_EXERCISE DESCRIPTION_
Only the lines from the one with "were 1200x800 pixels." through the one with "sc.camera = cam", inclusive, should be echoed exactly; pictures are left out.

Records with scene code:
>> begin

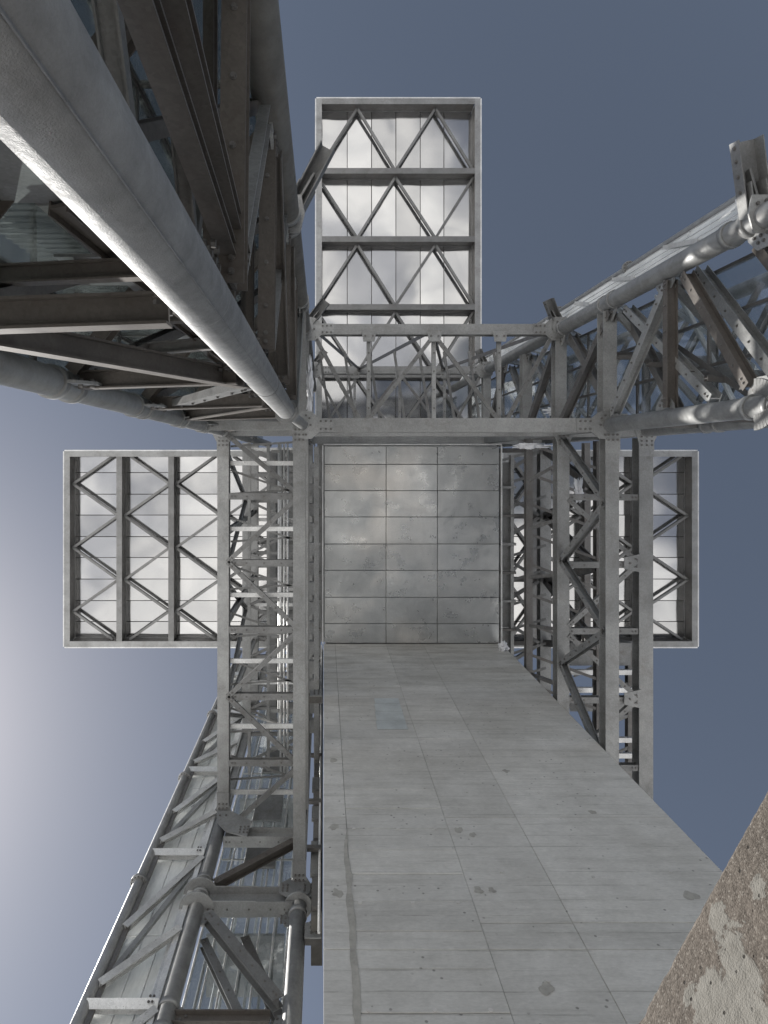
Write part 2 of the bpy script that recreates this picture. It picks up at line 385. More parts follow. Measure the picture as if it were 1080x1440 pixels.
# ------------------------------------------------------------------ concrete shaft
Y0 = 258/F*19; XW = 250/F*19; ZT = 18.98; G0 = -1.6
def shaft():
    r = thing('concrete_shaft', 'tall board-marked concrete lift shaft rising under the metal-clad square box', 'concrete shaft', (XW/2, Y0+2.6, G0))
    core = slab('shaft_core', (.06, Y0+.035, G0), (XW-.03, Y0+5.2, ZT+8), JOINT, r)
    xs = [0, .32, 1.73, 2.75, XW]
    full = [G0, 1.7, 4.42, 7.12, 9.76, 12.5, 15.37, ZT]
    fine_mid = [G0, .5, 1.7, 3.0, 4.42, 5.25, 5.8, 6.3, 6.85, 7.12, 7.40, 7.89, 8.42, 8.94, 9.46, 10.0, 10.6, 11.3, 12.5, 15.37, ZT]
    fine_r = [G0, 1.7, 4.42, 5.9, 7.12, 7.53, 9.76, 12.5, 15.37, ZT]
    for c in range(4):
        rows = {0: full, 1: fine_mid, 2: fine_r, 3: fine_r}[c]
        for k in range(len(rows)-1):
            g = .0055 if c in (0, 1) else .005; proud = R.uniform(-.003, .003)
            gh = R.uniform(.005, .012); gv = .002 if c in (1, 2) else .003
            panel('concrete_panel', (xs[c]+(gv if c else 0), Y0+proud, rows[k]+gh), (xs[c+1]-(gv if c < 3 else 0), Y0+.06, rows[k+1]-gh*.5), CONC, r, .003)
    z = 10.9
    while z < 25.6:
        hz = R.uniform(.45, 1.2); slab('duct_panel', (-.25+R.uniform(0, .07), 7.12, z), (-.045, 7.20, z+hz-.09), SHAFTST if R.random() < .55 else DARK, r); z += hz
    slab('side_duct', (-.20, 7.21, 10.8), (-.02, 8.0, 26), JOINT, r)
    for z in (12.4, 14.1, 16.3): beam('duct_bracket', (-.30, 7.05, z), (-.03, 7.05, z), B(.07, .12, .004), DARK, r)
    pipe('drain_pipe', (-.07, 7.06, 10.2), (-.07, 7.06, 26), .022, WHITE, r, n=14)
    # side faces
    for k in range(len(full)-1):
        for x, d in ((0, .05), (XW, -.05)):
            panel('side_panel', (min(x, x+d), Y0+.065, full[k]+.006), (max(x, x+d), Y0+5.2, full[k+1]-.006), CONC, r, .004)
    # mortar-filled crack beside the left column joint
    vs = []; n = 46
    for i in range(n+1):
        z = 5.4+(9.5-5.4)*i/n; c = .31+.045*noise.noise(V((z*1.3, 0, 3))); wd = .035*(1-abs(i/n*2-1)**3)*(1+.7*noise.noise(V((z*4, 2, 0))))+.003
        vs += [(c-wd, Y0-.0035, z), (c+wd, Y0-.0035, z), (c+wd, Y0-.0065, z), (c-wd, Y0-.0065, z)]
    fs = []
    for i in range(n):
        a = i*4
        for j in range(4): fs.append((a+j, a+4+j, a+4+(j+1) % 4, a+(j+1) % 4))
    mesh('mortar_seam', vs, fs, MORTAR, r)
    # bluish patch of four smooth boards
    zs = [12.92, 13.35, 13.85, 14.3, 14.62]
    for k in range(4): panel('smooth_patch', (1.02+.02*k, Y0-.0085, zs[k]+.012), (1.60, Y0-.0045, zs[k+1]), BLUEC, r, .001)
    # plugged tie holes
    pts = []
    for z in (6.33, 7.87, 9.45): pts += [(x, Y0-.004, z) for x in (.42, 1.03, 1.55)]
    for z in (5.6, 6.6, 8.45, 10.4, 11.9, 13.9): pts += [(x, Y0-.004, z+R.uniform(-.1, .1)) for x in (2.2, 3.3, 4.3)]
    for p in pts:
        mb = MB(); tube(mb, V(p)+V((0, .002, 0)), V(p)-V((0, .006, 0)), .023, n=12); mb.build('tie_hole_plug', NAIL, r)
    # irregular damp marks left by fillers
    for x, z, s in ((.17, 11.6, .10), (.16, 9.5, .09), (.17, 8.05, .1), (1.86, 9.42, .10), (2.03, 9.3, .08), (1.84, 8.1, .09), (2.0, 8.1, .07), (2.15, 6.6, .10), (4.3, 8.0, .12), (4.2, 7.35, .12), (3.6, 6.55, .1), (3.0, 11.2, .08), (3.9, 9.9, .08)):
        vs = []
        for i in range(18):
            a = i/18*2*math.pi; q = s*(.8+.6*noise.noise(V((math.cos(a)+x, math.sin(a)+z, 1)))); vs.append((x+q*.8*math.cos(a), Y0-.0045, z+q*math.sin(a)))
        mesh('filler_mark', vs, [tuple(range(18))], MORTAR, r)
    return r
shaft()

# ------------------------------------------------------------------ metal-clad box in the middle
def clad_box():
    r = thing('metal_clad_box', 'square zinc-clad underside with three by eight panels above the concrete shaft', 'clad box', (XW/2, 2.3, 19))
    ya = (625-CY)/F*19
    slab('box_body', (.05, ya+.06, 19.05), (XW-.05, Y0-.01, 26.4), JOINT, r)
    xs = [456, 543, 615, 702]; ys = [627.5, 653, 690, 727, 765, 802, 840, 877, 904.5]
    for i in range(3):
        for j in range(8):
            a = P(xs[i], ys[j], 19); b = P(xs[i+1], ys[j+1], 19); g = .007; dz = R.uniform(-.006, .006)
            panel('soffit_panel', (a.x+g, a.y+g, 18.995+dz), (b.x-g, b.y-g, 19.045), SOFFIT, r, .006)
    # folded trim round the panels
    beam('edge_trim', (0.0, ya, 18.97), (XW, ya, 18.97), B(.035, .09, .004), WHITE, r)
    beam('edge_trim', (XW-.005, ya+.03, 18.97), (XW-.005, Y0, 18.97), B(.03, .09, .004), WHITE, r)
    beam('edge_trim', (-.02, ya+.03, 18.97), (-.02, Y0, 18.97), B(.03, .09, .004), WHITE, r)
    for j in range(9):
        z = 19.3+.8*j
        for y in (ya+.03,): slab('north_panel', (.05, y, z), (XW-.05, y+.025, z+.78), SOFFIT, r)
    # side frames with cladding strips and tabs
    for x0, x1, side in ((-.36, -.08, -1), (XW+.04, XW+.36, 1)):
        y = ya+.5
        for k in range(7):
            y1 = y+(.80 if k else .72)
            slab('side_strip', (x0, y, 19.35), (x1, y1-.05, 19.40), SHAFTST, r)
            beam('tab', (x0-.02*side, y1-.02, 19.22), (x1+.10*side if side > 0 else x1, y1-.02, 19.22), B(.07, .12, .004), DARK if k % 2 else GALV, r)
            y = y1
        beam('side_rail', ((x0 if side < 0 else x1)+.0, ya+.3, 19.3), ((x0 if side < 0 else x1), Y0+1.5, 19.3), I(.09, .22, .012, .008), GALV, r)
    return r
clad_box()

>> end
>> begin

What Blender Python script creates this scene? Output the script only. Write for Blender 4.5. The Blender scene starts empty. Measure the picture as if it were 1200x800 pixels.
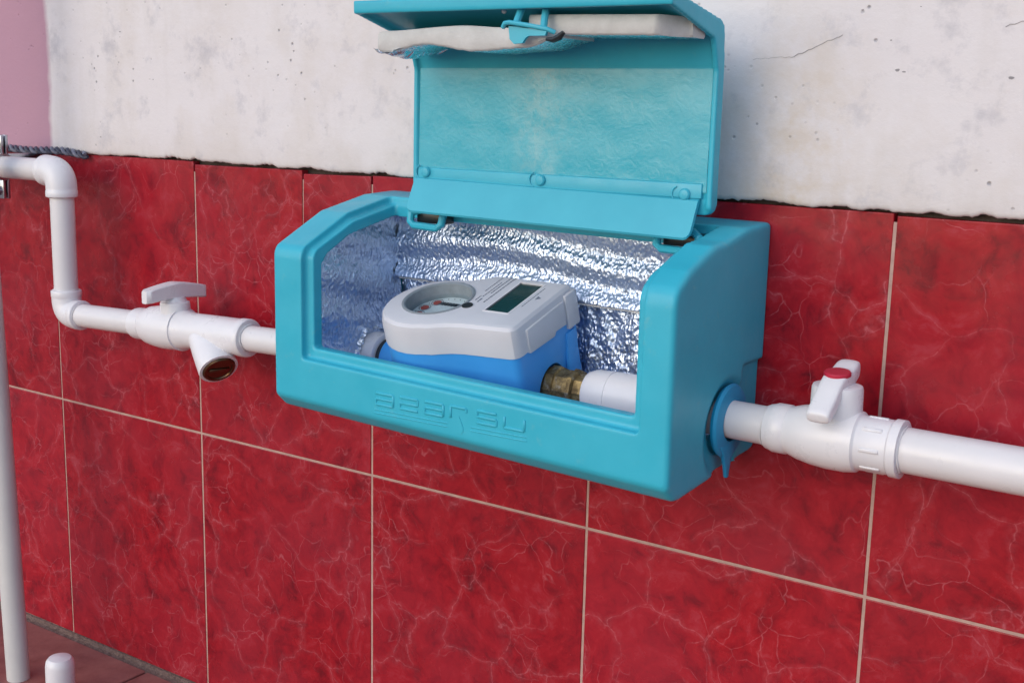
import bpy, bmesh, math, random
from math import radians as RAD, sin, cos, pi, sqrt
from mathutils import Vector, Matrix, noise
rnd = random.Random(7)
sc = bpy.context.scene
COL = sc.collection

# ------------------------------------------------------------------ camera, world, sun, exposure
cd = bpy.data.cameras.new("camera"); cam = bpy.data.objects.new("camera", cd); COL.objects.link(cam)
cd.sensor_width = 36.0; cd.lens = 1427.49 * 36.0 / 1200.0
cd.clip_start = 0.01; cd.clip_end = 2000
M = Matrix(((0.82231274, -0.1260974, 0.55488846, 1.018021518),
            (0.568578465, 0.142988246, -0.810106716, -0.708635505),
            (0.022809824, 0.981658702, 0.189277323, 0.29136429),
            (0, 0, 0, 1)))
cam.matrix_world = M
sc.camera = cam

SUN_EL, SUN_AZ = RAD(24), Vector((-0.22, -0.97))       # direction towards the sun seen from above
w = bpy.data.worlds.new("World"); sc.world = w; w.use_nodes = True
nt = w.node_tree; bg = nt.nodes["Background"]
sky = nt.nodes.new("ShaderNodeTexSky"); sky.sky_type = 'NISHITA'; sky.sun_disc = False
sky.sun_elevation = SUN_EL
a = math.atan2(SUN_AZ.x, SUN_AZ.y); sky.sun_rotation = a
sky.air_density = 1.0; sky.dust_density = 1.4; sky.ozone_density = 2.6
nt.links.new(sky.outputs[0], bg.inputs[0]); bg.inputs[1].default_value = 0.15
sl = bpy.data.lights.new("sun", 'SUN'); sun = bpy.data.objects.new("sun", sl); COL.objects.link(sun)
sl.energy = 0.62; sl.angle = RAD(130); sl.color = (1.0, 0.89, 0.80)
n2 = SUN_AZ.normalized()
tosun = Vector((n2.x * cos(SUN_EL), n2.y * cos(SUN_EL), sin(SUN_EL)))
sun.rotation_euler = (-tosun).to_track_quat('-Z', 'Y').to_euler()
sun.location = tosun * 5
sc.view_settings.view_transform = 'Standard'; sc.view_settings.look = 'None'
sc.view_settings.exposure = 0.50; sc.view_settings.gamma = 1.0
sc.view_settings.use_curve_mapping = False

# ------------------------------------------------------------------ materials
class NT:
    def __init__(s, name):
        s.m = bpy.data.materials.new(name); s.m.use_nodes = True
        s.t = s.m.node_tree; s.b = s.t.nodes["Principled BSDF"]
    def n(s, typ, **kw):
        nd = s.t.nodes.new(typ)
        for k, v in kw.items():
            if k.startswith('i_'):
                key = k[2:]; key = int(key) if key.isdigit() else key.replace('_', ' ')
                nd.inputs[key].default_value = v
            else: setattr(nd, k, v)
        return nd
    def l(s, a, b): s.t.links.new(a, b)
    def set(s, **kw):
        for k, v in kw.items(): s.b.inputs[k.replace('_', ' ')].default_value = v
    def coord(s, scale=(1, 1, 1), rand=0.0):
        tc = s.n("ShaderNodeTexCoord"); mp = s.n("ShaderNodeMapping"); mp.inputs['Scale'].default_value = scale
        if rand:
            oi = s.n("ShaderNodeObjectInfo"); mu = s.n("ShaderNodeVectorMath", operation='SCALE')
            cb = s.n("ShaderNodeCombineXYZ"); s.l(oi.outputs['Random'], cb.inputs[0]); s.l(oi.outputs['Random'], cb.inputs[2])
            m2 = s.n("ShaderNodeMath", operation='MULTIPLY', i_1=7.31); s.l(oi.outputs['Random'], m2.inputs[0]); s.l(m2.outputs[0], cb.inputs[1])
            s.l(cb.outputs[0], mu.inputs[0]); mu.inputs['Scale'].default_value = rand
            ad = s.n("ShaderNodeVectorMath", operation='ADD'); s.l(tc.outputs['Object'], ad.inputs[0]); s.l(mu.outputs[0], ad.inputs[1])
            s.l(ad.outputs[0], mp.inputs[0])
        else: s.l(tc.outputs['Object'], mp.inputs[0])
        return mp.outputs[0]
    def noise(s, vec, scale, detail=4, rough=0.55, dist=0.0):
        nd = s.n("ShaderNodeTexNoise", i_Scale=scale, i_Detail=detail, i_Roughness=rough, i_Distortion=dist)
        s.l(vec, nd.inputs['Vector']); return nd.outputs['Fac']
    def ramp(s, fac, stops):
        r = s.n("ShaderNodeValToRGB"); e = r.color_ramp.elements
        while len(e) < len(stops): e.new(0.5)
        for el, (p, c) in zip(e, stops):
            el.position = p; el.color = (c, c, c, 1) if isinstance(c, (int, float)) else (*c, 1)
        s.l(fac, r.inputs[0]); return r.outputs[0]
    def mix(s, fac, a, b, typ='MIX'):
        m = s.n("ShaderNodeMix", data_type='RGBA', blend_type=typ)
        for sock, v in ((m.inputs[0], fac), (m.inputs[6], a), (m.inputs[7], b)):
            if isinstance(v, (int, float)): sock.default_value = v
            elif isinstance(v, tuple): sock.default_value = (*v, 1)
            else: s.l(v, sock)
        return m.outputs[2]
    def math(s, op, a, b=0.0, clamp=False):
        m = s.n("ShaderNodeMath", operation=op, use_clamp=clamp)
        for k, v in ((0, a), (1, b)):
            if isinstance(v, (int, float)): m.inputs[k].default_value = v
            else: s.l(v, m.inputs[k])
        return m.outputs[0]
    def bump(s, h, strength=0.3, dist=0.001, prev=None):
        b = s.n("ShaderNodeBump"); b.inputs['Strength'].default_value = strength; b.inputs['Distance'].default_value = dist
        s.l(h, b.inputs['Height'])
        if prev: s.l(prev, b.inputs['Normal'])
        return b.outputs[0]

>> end
>> begin

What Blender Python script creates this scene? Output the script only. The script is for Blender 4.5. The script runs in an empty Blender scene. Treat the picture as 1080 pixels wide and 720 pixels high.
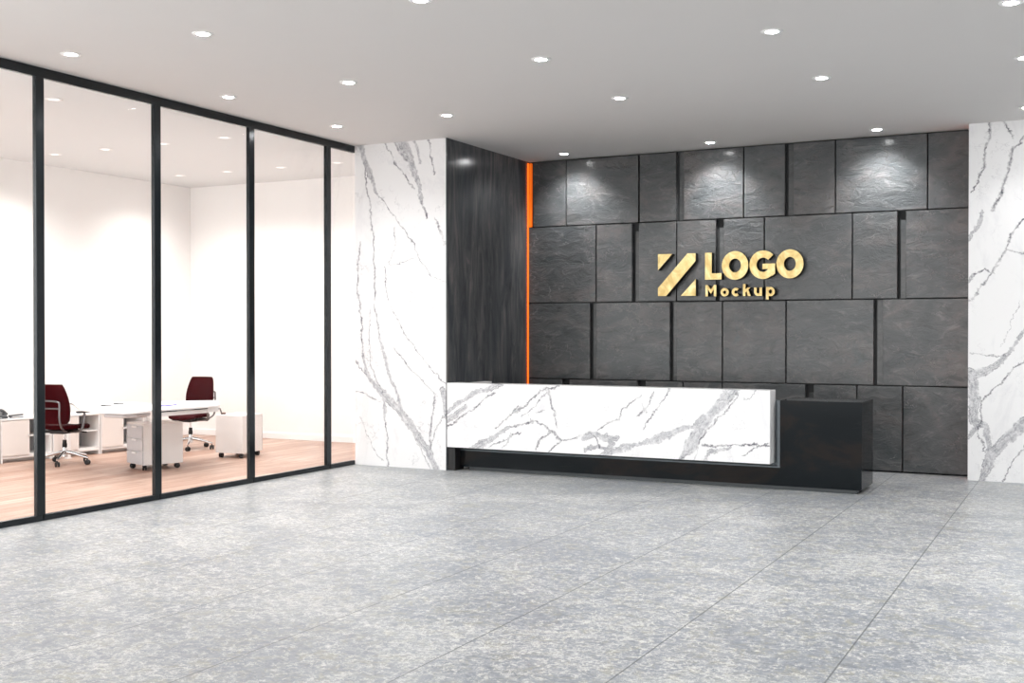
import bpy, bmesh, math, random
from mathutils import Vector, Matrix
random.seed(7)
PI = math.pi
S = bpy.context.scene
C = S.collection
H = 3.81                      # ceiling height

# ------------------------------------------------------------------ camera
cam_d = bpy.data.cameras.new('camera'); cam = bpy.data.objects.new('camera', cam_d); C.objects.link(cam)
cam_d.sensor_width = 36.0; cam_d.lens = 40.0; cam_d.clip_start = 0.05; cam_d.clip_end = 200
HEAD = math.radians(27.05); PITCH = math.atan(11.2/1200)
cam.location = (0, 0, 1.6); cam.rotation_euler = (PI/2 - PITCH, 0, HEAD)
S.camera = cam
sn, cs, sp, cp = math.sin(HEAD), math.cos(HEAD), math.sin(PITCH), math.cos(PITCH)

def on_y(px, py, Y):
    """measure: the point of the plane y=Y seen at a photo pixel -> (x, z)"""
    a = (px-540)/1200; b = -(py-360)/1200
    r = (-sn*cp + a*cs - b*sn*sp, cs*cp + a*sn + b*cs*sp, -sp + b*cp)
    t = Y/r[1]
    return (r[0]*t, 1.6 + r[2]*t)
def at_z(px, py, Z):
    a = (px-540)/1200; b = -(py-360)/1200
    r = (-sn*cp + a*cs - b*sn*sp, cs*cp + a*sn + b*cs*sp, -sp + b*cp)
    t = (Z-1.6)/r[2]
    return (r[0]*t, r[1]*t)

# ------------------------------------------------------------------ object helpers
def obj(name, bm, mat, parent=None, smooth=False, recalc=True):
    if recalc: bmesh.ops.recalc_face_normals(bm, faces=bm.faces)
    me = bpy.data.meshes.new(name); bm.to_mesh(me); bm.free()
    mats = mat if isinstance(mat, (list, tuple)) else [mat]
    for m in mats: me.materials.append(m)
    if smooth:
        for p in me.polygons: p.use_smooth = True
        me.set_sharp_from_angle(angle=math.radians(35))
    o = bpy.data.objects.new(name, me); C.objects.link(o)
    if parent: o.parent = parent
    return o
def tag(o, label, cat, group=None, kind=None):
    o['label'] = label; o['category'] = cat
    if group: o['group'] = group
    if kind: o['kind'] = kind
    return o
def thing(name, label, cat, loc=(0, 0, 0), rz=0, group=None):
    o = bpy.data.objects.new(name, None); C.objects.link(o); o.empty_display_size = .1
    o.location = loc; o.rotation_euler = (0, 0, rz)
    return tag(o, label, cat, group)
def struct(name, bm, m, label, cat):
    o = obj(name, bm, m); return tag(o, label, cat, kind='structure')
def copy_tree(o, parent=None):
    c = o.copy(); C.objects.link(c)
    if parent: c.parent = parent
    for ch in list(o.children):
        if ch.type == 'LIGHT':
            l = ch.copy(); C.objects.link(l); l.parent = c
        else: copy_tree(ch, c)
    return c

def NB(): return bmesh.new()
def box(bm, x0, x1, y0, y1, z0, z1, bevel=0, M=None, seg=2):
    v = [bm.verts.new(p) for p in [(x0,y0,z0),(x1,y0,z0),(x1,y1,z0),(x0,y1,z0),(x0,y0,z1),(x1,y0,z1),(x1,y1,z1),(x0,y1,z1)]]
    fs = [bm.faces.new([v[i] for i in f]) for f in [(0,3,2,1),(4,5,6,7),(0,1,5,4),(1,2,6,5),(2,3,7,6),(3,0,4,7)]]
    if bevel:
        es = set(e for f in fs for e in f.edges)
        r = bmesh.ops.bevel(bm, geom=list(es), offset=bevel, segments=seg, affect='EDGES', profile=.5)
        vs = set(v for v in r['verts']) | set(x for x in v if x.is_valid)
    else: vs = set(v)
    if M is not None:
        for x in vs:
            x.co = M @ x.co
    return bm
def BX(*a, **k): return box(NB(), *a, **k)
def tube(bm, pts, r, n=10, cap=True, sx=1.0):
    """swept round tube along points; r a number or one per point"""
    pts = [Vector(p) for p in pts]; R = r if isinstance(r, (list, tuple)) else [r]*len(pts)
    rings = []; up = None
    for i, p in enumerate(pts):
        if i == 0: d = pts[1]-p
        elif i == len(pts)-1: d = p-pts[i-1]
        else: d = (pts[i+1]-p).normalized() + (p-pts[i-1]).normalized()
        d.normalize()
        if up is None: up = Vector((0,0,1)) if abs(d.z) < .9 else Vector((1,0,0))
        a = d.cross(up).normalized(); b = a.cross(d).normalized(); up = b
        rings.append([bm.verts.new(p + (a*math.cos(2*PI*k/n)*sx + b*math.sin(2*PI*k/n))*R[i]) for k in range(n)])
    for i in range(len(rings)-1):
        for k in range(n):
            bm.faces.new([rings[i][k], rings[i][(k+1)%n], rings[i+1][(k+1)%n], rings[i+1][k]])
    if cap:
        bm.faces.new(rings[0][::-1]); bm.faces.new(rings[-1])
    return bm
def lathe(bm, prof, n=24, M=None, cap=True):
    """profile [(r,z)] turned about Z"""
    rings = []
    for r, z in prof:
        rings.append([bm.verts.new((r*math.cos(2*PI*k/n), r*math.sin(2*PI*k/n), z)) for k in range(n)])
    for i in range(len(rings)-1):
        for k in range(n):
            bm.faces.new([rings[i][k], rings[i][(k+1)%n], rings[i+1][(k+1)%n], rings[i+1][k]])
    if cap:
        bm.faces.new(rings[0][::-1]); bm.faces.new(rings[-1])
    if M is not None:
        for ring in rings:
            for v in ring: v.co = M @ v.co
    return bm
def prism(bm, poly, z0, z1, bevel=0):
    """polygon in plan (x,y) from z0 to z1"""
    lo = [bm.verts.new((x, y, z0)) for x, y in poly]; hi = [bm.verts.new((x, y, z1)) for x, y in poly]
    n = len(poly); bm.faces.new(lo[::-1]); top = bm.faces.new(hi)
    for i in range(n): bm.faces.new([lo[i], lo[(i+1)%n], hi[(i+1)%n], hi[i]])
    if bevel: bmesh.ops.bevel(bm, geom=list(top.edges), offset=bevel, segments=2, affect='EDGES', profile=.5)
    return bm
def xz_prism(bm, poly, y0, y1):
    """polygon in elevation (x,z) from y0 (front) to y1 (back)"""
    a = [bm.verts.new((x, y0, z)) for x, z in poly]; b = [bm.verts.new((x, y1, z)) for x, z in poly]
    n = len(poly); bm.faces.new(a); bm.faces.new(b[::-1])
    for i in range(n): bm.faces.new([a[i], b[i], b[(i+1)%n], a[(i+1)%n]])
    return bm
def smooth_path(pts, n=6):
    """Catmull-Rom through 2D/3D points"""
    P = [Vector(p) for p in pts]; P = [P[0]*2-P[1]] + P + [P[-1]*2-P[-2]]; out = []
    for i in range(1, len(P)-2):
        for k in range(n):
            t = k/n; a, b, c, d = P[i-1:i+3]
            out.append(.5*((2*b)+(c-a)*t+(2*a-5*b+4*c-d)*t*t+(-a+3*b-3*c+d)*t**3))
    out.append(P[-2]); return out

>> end

_SOLVED PROBLEM_
What Blender Python script creates this scene? Output the script only. Write for Blender 4.5. The Blender scene starts empty. Measure the picture as if it were 1200x800 pixels.
import bpy, bmesh, math, random
from math import radians as RAD, sin, cos, pi, sqrt
from mathutils import Vector, Matrix, noise
rnd = random.Random(7)
sc = bpy.context.scene
COL = sc.collection

# ------------------------------------------------------------------ camera, world, sun, exposure
cd = bpy.data.cameras.new("camera"); cam = bpy.data.objects.new("camera", cd); COL.objects.link(cam)
cd.sensor_width = 36.0; cd.lens = 1427.49 * 36.0 / 1200.0
cd.clip_start = 0.01; cd.clip_end = 2000
M = Matrix(((0.82231274, -0.1260974, 0.55488846, 1.018021518),
            (0.568578465, 0.142988246, -0.810106716, -0.708635505),
            (0.022809824, 0.981658702, 0.189277323, 0.29136429),
            (0, 0, 0, 1)))
cam.matrix_world = M
sc.camera = cam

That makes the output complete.